> WHAT YOU HAVE TO DO
Copy exactly, and only, the lines below from the first through the one containing "b_ = lambda x, y: f(x, y, .0007)", both included; pictures are omitted.
==== GIVEN DATA ====
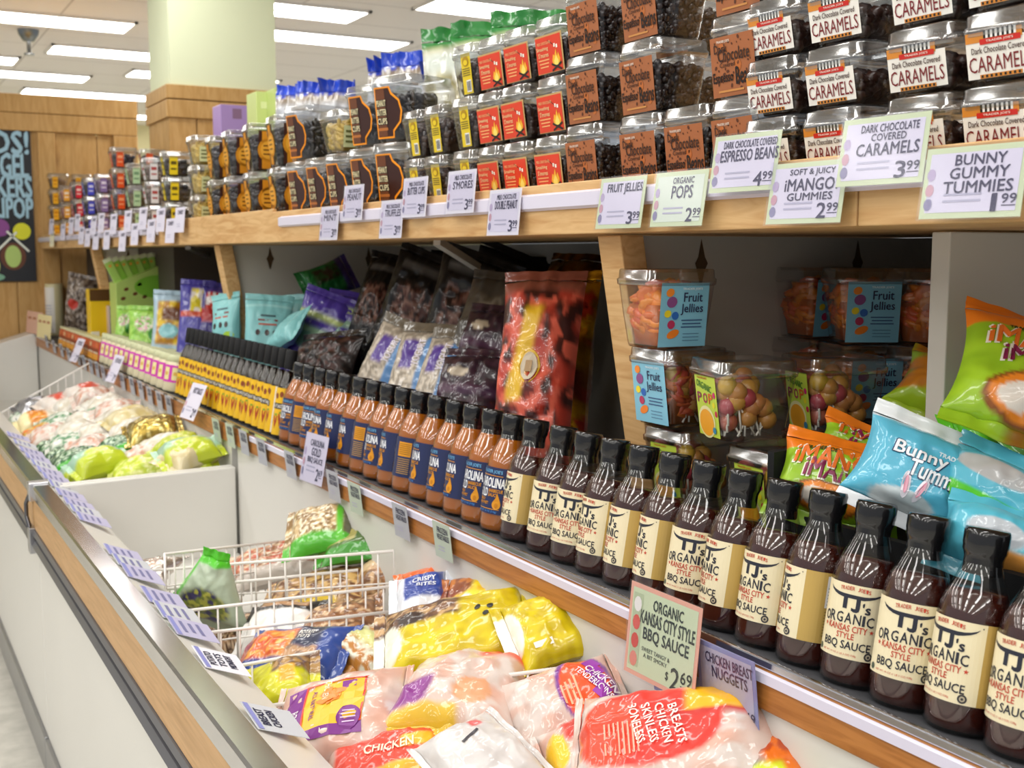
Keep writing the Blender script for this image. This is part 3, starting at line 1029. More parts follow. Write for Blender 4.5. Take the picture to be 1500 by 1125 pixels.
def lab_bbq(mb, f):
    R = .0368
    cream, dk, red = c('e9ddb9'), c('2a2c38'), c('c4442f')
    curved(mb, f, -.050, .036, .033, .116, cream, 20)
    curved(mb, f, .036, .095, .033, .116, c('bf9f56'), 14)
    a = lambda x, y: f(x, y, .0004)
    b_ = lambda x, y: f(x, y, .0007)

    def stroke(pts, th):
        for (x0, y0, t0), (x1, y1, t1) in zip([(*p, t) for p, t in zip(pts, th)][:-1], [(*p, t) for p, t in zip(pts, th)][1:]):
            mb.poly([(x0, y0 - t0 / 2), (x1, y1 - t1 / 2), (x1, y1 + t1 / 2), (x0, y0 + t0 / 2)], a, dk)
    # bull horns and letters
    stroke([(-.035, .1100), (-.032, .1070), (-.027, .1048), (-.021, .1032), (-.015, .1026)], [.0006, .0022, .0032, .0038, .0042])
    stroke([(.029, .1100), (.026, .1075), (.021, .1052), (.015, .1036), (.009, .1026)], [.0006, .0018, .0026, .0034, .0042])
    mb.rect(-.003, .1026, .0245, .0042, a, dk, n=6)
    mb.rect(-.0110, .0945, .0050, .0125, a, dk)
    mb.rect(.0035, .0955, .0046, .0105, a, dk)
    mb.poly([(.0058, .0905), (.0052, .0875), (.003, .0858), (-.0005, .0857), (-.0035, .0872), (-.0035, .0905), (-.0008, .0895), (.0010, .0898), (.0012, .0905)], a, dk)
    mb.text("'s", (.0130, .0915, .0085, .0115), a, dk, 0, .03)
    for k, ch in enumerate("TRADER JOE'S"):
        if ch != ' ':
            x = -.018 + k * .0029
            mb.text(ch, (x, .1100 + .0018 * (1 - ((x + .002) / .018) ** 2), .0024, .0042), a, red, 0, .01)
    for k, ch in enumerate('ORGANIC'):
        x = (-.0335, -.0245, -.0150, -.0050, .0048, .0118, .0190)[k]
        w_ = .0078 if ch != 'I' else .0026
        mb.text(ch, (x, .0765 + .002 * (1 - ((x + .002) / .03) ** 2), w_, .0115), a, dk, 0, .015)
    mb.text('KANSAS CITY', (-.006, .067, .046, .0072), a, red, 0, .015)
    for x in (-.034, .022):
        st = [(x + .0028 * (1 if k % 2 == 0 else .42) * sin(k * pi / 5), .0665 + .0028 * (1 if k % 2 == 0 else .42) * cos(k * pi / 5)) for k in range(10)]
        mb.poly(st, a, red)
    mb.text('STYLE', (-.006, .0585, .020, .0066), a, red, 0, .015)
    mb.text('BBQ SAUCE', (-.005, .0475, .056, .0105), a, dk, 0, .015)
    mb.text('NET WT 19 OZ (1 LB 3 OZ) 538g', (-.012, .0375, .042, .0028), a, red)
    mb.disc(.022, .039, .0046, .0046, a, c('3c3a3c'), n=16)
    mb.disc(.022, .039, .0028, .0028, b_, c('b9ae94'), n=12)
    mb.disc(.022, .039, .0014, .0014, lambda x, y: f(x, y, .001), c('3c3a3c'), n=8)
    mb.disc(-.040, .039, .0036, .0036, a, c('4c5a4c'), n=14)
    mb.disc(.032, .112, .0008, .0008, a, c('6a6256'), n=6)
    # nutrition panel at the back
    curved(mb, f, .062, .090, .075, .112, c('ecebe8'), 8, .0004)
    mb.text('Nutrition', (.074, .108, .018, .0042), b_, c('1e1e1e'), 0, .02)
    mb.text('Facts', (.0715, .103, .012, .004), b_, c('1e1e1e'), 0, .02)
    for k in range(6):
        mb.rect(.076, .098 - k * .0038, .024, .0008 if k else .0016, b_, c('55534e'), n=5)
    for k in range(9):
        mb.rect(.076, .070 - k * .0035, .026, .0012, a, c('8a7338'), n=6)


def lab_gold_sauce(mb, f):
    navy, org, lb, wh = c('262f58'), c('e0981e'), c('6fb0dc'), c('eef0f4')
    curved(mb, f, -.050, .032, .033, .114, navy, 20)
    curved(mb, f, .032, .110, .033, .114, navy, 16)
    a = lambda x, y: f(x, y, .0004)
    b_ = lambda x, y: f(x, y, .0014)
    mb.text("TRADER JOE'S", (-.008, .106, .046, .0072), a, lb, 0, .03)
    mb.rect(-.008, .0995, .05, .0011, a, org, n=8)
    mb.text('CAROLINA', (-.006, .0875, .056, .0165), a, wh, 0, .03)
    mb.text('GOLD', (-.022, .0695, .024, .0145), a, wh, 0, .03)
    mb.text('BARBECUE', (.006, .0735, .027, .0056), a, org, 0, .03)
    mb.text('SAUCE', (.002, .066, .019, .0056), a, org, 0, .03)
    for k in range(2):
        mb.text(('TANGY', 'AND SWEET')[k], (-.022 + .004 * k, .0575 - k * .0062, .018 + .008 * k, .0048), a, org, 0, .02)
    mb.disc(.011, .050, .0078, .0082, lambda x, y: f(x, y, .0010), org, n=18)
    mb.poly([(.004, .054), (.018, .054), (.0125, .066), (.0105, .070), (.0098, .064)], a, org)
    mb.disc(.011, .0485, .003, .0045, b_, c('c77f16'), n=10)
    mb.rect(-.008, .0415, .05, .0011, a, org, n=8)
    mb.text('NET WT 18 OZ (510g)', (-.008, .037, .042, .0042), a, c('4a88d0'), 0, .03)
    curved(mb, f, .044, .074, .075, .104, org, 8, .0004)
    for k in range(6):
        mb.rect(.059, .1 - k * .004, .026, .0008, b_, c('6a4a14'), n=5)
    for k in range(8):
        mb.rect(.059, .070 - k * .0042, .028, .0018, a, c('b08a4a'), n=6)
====
> FULL SOLUTION
Keep writing the Blender script for this image. This is part 3, starting at line 1029. More parts follow. Write for Blender 4.5. Take the picture to be 1500 by 1125 pixels.
def lab_bbq(mb, f):
    R = .0368
    cream, dk, red = c('e9ddb9'), c('2a2c38'), c('c4442f')
    curved(mb, f, -.050, .036, .033, .116, cream, 20)
    curved(mb, f, .036, .095, .033, .116, c('bf9f56'), 14)
    a = lambda x, y: f(x, y, .0004)
    b_ = lambda x, y: f(x, y, .0007)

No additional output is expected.